Stephen Doyle and Andrew Stevenson

Junior Division

Group Website


          We are eighth graders who attend Petaluma Junior High School.  After competing in the 2005 History Competition Andrew decided to investigate the life of J. Robert Oppenheimer and his stand in history.  Awhile later Andrew asked Stephen to join him in creating a group website.

 

          The first step involved research at the local public library and the Sonoma State University library. We choose Robert Oppenheimer as the topic for our project because he was a highly controversial character.  His life combines our interests in science and the history of World War II.  This gave us a chance to investigate one particular scientific invention (the atomic bomb) that was crucial to the United States victory in WWII. .It seemed that Oppenheimer changed his views about atomic warfare after the destruction witnessed at Trinity, Hiroshima, and Nagasaki.  His beliefs about the use and control of nuclear weapons and knowledge led to many powerful enemies.

 

          We wanted to build a website because Andrew had prior experience with web design and Stephen had experience with Power Point presentations.

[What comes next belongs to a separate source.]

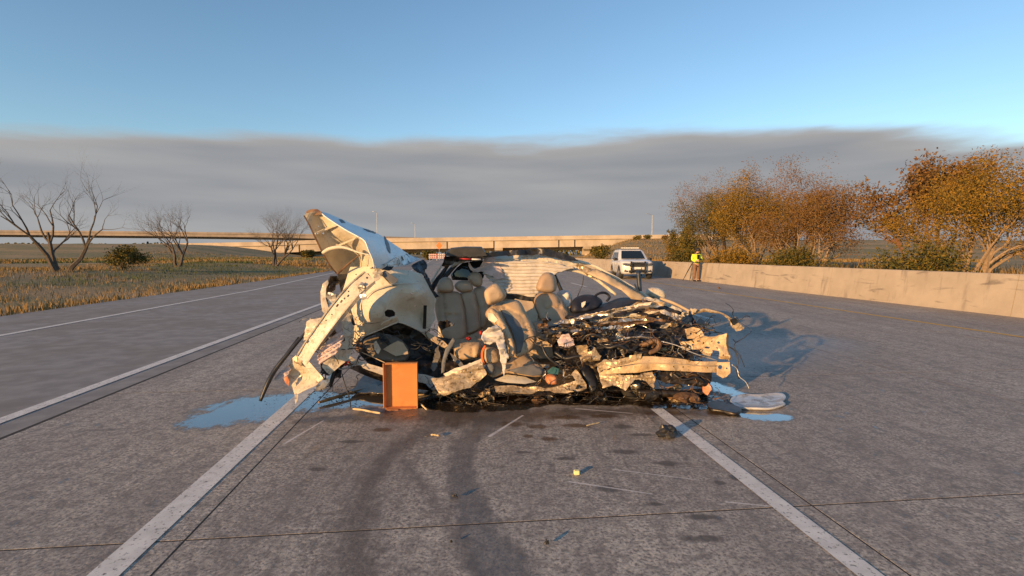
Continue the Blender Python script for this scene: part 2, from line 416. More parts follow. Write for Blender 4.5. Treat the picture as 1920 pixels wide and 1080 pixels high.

When creating our website we wanted to use frames because we liked the way they function on the web page. We selected Microsoft FrontPage 2000.

 

          Andrew and his family were able to travel to the Oak Ridge National Laboratories in Tennessee and get the flavor of the vast size of the government’s wartime scientific research.  The University of California Berkeley’s website about Oppenheimer gave us ideas about our design.

 

          We found it difficult to contact people that had worked with Oppenheimer but we tried to contact local physicists.  We looked at some transcripts of the security hearing and letters and personal papers of Robert Oppenheimer. We were able to hear a recording of Oppenheimer speaking at the University of California in 1961 to get an idea of his attitudes at the end of his career.

 

          We were able to meet twice a week to work on the project and transferred data by e-mail and flash drive. This was not a school sponsored activity so our work was all done outside school hours.

 

          Our research helped us appreciate Oppenheimer’s multiple stands in history and how they affect us today. His beliefs included: the free exchange of scientific information, treaties to limit nuclear proliferation, and a reluctance to use large scale weapons on civilians.